Data from CBA indicates that residential investment lending has strengthened, with investors comprising 43% of new business. This is a notable rise from 37% two years ago, while lending to owner-occupiers has decreased as a share of the bank’s total loan portfolio. Established investors are frequently outbidding first-time buyers in a competitive market, exacerbating the generational wealth divide.
Following the earnings announcement, CBA’s shares surged more than 7%, reflecting investor optimism regarding the bank’s robust growth in both residential and business lending. During a call with investors, CBA Chief Executive Matt Comyn highlighted a 7% increase in home loan balances over the past year, now totaling $622 billion. Notably, 97% of these customers also maintain a CBA transaction account.
CBA’s cash profit marks a 6% increase from the previous year and surpasses market expectations. The bank has declared an interim dividend of $2.35, an increase of $0.10 compared to last year. The bank also reported a decline in the percentage of customers falling behind on mortgage repayments, attributed to three interest rate reductions and tax cuts that have eased financial pressures on households. Nonetheless, the current arrears level remains elevated, and the effects of a recent interest rate hike have yet to be fully realized.
Criticism has emerged from the Finance Sector Union (FSU), which represents CBA employees. The union claims that staff are experiencing heightened workloads and anxiety over increasing automation in the workplace. A survey of over 1,700 CBA employees revealed that 72% are concerned about their job security, mainly due to offshoring and the rapid growth of artificial intelligence.
Investor lending at CBA mirrors a broader trend across Australia, as banks increasingly target what rival Westpac describes as “attractive” customers. According to the Australian Bureau of Statistics, investors accounted for two in five home loans issued in the last quarter of 2025, totaling nearly $43 billion across 60,445 loans.
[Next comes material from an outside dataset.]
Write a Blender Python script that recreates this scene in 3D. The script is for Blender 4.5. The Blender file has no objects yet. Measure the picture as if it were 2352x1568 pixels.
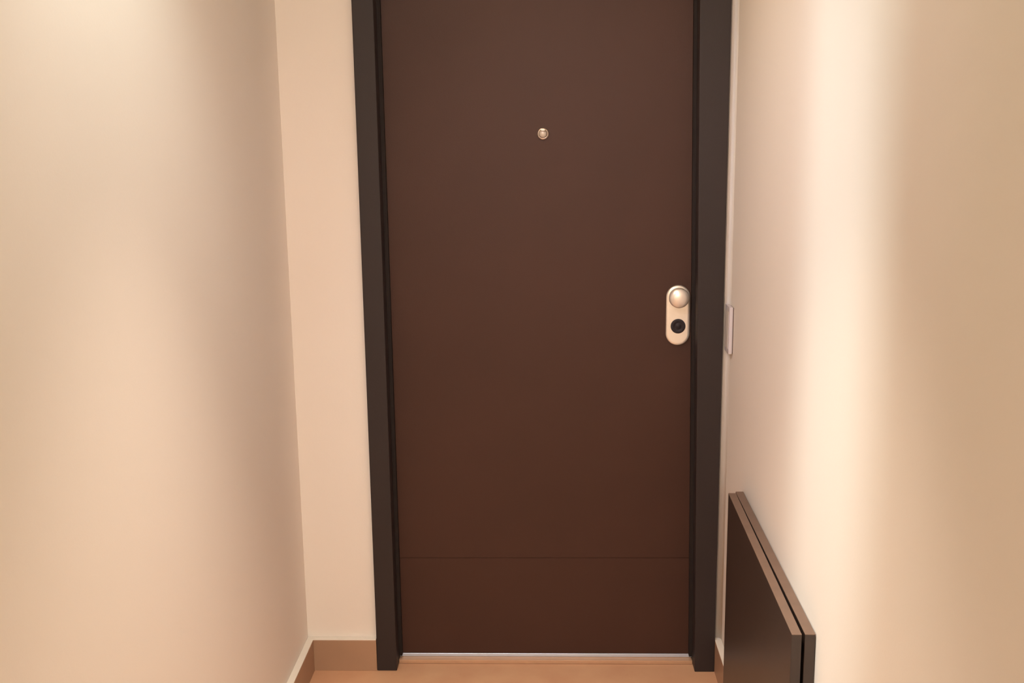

This figure surpasses the 57,282 loans issued to existing owner-occupiers and is nearly double the number of loans granted to first-time buyers, which rose to 31,783 with the support of the government’s 5% deposit scheme.
The surge in lending was greater than anticipated by the Reserve Bank of Australia (RBA). Deputy Governor Andrew Hauser indicated that lending remained accessible even after the RBA’s recent interest rate hike, suggesting that some financial conditions still lean towards being accommodative. “Credit growth has been … part of the stuff, I would say, that policymakers may have missed slightly,” Hauser remarked during an address to the Australian Chamber of Commerce and Industry.
New borrowing limits imposed by the prudential regulator came into effect on February 1, capping banks’ new loans to customers with debt-to-income ratios exceeding 20% of their total new lending. Hauser welcomed this move, describing it as “smart design,” urging banks to lend while remaining aware of the potential for unsustainable credit growth.
The Commonwealth Bank’s performance highlights significant shifts in the Australian housing market, driven largely by investor activity, and raises questions about the long-term implications for first-time buyers and overall market stability.